Che ruolo avrà la commissaria Vera Jourova, che nell'esecutivo Von der Leyen avrà la responsabilità dei valori e della trasparenza?
“Sarà uno dei vicepresidenti, e speriamo che possa costruire ponti fra le opinioni diverse. Non vogliamo più vedere emergere spaccature in Europa. Ognuno di noi dovrebbe essere consapevole che ci unisce più di quanto ci divide e differenzia. Visegrad è legittimato a intervenire nel dibattito europeo senza pregiudizi e stereotipi. Jourova avrà un portafoglio complicato, ma può essere la voce della Regione sui valori e le regole comuni, potendo parlare più facilmente con polacchi e ungheresi”.
L'Europa può essere un attore nella guerra commerciale in atto fra Usa e Cina?

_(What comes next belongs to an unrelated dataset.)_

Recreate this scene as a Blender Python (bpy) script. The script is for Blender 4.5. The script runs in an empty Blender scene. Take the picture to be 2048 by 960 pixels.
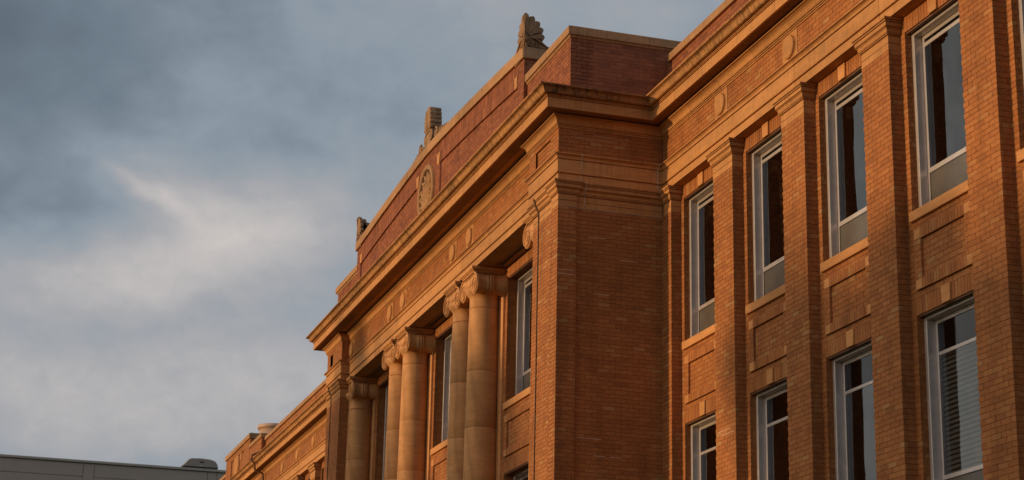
import bpy, math, random
from math import sin, cos, pi, radians, tan, atan2, sqrt
from mathutils import Vector, Matrix

random.seed(7)
S = bpy.context.scene
COL = S.collection

# ------------------------------------------------------------------ camera
# metres; z = 0 is eye height, the ground lies at z = -1.6; the wing's pier faces lie on y = 0
YAW, PITCH, ROLL, FPX = -1.26859, 0.29328, 0.02165, 3766.25
GROUND = -1.6
fw = Vector((sin(YAW) * cos(PITCH), cos(YAW) * cos(PITCH), sin(PITCH)))
r0 = Vector((cos(YAW), -sin(YAW), 0))
u0 = r0.cross(fw)
rt = cos(ROLL) * r0 + sin(ROLL) * u0
up = -sin(ROLL) * r0 + cos(ROLL) * u0
cd = bpy.data.cameras.new("camera")
cd.sensor_width = 36.0
cd.lens = FPX / 2048 * 36
cd.clip_start = 0.1
cd.clip_end = 5000
cd.dof.use_dof = True
cd.dof.focus_distance = 33.0
cd.dof.aperture_fstop = 3.2
cam = bpy.data.objects.new("camera", cd)
COL.objects.link(cam)
CAMP = Vector((0, -11.2, 0))
cam.matrix_world = Matrix(((rt.x, up.x, -fw.x, CAMP.x), (rt.y, up.y, -fw.y, CAMP.y), (rt.z, up.z, -fw.z, CAMP.z), (0, 0, 0, 1)))
S.camera = cam


def project(P):
    d = Vector(P) - CAMP
    w = d.dot(fw)
    return (1024 + FPX * d.dot(rt) / w, 480 - FPX * d.dot(up) / w, w)


# ------------------------------------------------------------------ light
SUN_EL, SUN_AZ = radians(3.6), radians(6.8)      # azimuth from the facade's normal (-y) towards -x
S.view_settings.view_transform = 'Standard'
S.view_settings.look = 'None'
S.view_settings.exposure = 0.0
S.view_settings.gamma = 1.0
S.cycles.max_bounces = 6
S.cycles.transparent_max_bounces = 12
S.cycles.caustics_reflective = False
S.cycles.caustics_refractive = False

sd = bpy.data.lights.new("sun", 'SUN')
sd.energy = 2.5
sd.angle = radians(0.5)
sd.color = (1.0, 0.64, 0.29)
sun = bpy.data.objects.new("sun", sd)
COL.objects.link(sun)
tosun = Vector((-sin(SUN_AZ) * cos(SUN_EL), -cos(SUN_AZ) * cos(SUN_EL), sin(SUN_EL)))
sun.rotation_euler = (-tosun).to_track_quat('-Z', 'Y').to_euler()
sun.location = (0, -30, 40)


# ------------------------------------------------------------------ node helpers
class NT:
    def __init__(self, tree):
        self.t = tree
        tree.nodes.clear()

    def n(self, typ, **kw):
        nd = self.t.nodes.new(typ)
        for k, v in kw.items():
            if k == 'inp':
                for kk, vv in v.items():
                    if isinstance(vv, bpy.types.NodeSocket):
                        self.t.links.new(vv, nd.inputs[kk])
                    else:
                        nd.inputs[kk].default_value = vv
            else:
                setattr(nd, k, v)
        return nd

    def math(self, op, a, b=0.0, c=0.0, clamp=False):
        nd = self.n('ShaderNodeMath', operation=op, use_clamp=clamp)
        for i, v in enumerate((a, b, c)):
            if isinstance(v, bpy.types.NodeSocket):
                self.t.links.new(v, nd.inputs[i])
            else:
                nd.inputs[i].default_value = v
        return nd.outputs[0]

    def mix(self, f, a, b, blend='MIX'):
        nd = self.n('ShaderNodeMix', data_type='RGBA', blend_type=blend)
        for i, v in ((0, f), (6, a), (7, b)):
            if isinstance(v, bpy.types.NodeSocket):
                self.t.links.new(v, nd.inputs[i])
            else:
                nd.inputs[i].default_value = v if i == 0 or len(v) == 4 else (*v, 1)
        return nd.outputs[2]

    def ramp(self, f, stops, interp='LINEAR'):
        nd = self.n('ShaderNodeValToRGB')
        nd.color_ramp.interpolation = interp
        e = nd.color_ramp.elements
        while len(e) < len(stops):
            e.new(0.5)
        for i, (p, c) in enumerate(stops):
            e[i].position = p
            e[i].color = (*c, 1) if not isinstance(c, float) else (c, c, c, 1)
        self.t.links.new(f, nd.inputs[0])
        return nd.outputs[0]

    def noise(self, vec, scale, detail=4.0, rough=0.55, dist=0.0):
        nd = self.n('ShaderNodeTexNoise', inp={'Scale': scale, 'Detail': detail, 'Roughness': rough, 'Distortion': dist})
        if vec is not None:
            self.t.links.new(vec, nd.inputs['Vector'])
        return nd.outputs[0]

    def mapping(self, vec, scale=(1, 1, 1), rot=(0, 0, 0), loc=(0, 0, 0)):
        nd = self.n('ShaderNodeMapping', inp={'Scale': scale, 'Rotation': rot, 'Location': loc})
        self.t.links.new(vec, nd.inputs['Vector'])
        return nd.outputs[0]


# ------------------------------------------------------------------ sky
W = bpy.data.worlds.new("World")
S.world = W
W.use_nodes = True
k = NT(W.node_tree)
sky = k.n('ShaderNodeTexSky', sky_type='NISHITA', sun_disc=False, sun_elevation=SUN_EL, sun_rotation=atan2(tosun.x, tosun.y))
tc = k.n('ShaderNodeTexCoord')
dirv = tc.outputs['Generated']
sx = k.n('ShaderNodeSeparateXYZ')
W.node_tree.links.new(dirv, sx.inputs[0])
azim = k.math('ARCTAN2', sx.outputs[0], sx.outputs[1])          # radians, 0 = +y, negative towards -x
elev = k.math('ARCSINE', sx.outputs[2])
cmb = k.n('ShaderNodeCombineXYZ')
W.node_tree.links.new(azim, cmb.inputs[0])
W.node_tree.links.new(elev, cmb.inputs[1])
ae = cmb.outputs[0]
warp1 = k.math('SUBTRACT', k.noise(k.mapping(dirv, (7, 7, 11)), 1.0, 4.0, 0.55), 0.5)
warp2 = k.math('SUBTRACT', k.noise(k.mapping(dirv, (6, 6, 12), loc=(9, 3, 4)), 1.0, 4.0, 0.55), 0.5)
azw = k.math('MULTIPLY_ADD', warp1, 0.10, azim)
elw = k.math('MULTIPLY_ADD', warp2, 0.060, elev)


def lobe(px, py, sxp, syp, ang=0.0):
    """soft cloud patch at a direction given through the picture position of its centre, size in radians"""
    d = (fw + rt * ((px - 1024) / FPX) - up * ((py - 480) / FPX)).normalized()
    a, e = atan2(d.x, d.y), math.asin(d.z)
    da = k.math('SUBTRACT', azw, a)
    de = k.math('SUBTRACT', elw, e)
    c, s = cos(ang), sin(ang)
    x = k.math('ADD', k.math('MULTIPLY', da, c / sxp), k.math('MULTIPLY', de, s / sxp))
    y = k.math('ADD', k.math('MULTIPLY', da, -s / syp), k.math('MULTIPLY', de, c / syp))
    q = k.math('ADD', k.math('MULTIPLY', x, x), k.math('MULTIPLY', y, y))
    return k.math('EXPONENT', k.math('MULTIPLY', q, -1.0))


def lsum(items):
    tot = None
    for wgt, args in items:
        v = k.math('MULTIPLY', lobe(*args), wgt)
        tot = v if tot is None else k.math('ADD', tot, v)
    return tot


base_n = k.noise(k.mapping(dirv, (3.0, 3.0, 7.0), loc=(1.3, 5.2, 0.4)), 1.0, 6.0, 0.5, 0.4)
fine_n = k.noise(k.mapping(dirv, (26.0, 26.0, 40.0), rot=(0.4, 0.1, 0.7), loc=(4.3, 1.2, 2.4)), 1.0, 5.0, 0.5, 0.3)
wisp_n = k.noise(k.mapping(dirv, (55.0, 55.0, 75.0), rot=(0.3, 0.2, 0.4), loc=(2.3, 7.2, 1.4)), 1.0, 6.0, 0.6, 0.4)
lump_n = k.noise(k.mapping(dirv, (14.0, 14.0, 22.0), rot=(0.1, 0.3, 0.2), loc=(6.1, 2.7, 8.8)), 1.0, 3.0, 0.45, 0.2)
LOBES = [(+0.24, (330, 400, 0.050, 0.024, -0.5)), (+0.15, (470, 195, 0.030, 0.018, -0.3)), (+0.28, (90, 540, 0.12, 0.020, 0.10)),
         (+0.22, (540, 440, 0.060, 0.026, 0.1)), (+0.22, (600, 740, 0.06, 0.022, 0.0)), (+0.24, (100, 740, 0.16, 0.030, 0.0)),
         (+0.18, (400, 580, 0.09, 0.026, 0.2)), (+0.12, (330, 480, 0.08, 0.035, 0.0)), (+0.26, (235, 375, 0.020, 0.006, -0.62)), (+0.20, (310, 425, 0.016, 0.008, -0.9)),
         (-0.18, (20, 410, 0.080, 0.030, 0.0)), (-0.27, (60, 60, 0.17, 0.075, 0.0)), (-0.12, (330, 655, 0.06, 0.012, 0.2)),
         (+0.16, (330, 860, 0.12, 0.020, 0.0)), (+0.08, (900, 100, 0.14, 0.08, 0.0)), (+0.06, (1250, 20, 0.10, 0.05, 0.0)), (-0.07, (620, 290, 0.06, 0.02, -0.5))]
dens = k.math('ADD', k.math('MULTIPLY_ADD', k.math('SUBTRACT', base_n, 0.5), 0.26, 0.345), k.math('ADD', k.math('MULTIPLY', k.math('SUBTRACT', lump_n, 0.5), 0.30), lsum(LOBES)))
dens = k.math('MULTIPLY_ADD', k.math('SUBTRACT', fine_n, 0.5), 0.16, k.math('MULTIPLY_ADD', k.math('MULTIPLY', k.math('SUBTRACT', wisp_n, 0.5), dens), 0.40, dens), clamp=True)
# cloud radiance before the Background's strength (0.1): dark slate -> blue grey -> warm pale grey
cl = k.ramp(dens, [(0.0, (1.15, 1.48, 1.88)), (0.16, (1.72, 2.18, 2.70)), (0.34, (2.85, 3.38, 3.95)), (0.60, (4.20, 4.22, 4.46)), (1.0, (6.8, 6.2, 5.9))])
# the cloud deck thins towards the low west where the sun stands, so the sky is warmer and brighter there
warm = k.n('ShaderNodeVectorMath', operation='DOT_PRODUCT', inp={0: dirv, 1: tuple(tosun)})
wf = k.math('POWER', k.math('MAXIMUM', warm.outputs['Value'], 0.0), 3.0)
cl = k.mix(1.0, cl, k.mix(wf, (1.0, 1.0, 1.0), (5.2, 3.7, 2.3)), 'MULTIPLY')
skc = k.mix(0.90, sky.outputs[0], cl)
bg = k.n('ShaderNodeBackground', inp={'Color': skc, 'Strength': 0.1})
wo = k.n('ShaderNodeOutputWorld')
W.node_tree.links.new(bg.outputs[0], wo.inputs[0])

# ------------------------------------------------------------------ materials
MATS = {}


def newmat(name):
    m = bpy.data.materials.new(name)
    m.use_nodes = True
    kk = NT(m.node_tree)
    MATS[name] = m
    return m, kk


def finish(kk, col, rough=0.8, bump=None, bstr=0.3, bdist=0.01, metal=0.0, spec=0.3):
    b = kk.n('ShaderNodeBsdfPrincipled')
    for key, v in (('Base Color', col), ('Roughness', rough), ('Metallic', metal), ('Specular IOR Level', spec)):
        if isinstance(v, bpy.types.NodeSocket):
            kk.t.links.new(v, b.inputs[key])
        else:
            b.inputs[key].default_value = (*v, 1) if key == 'Base Color' else v
    if bump is not None:
        bn = kk.n('ShaderNodeBump', inp={'Strength': bstr, 'Distance': bdist, 'Height': bump})
        kk.t.links.new(bn.outputs[0], b.inputs['Normal'])
    o = kk.n('ShaderNodeOutputMaterial')
    kk.t.links.new(b.outputs[0], o.inputs[0])
    return b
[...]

“Ci sono problemi nel commercio internazionale ma continuo a pensare che il commercio aperto abbia portato vantaggi a tutti noi, ora seguiamo i recenti fenomeni di protezionismo con molta preoccupazione e pensiamo che l'Ue dovrebbe giocare un ruolo più attivo nell'influenzare l'agenda del commercio internazionale, impegnando i nostri partner nel dibattito all'interno del Wto. Anche se non è facile in questo momento, se vogliamo integrare la Cina nell'economia globale sulla base delle regole esistenti e degli standard Wto, dobbiamo avere anche gli Usa dalla nostra parte. Tutti insieme rappresentiamo metà dell'economia globale e siamo il più importante blocco democratico del mondo. Abbiamo il potere insieme di formulare regole per il futuro che possono anche tenere conto delle questioni climatiche".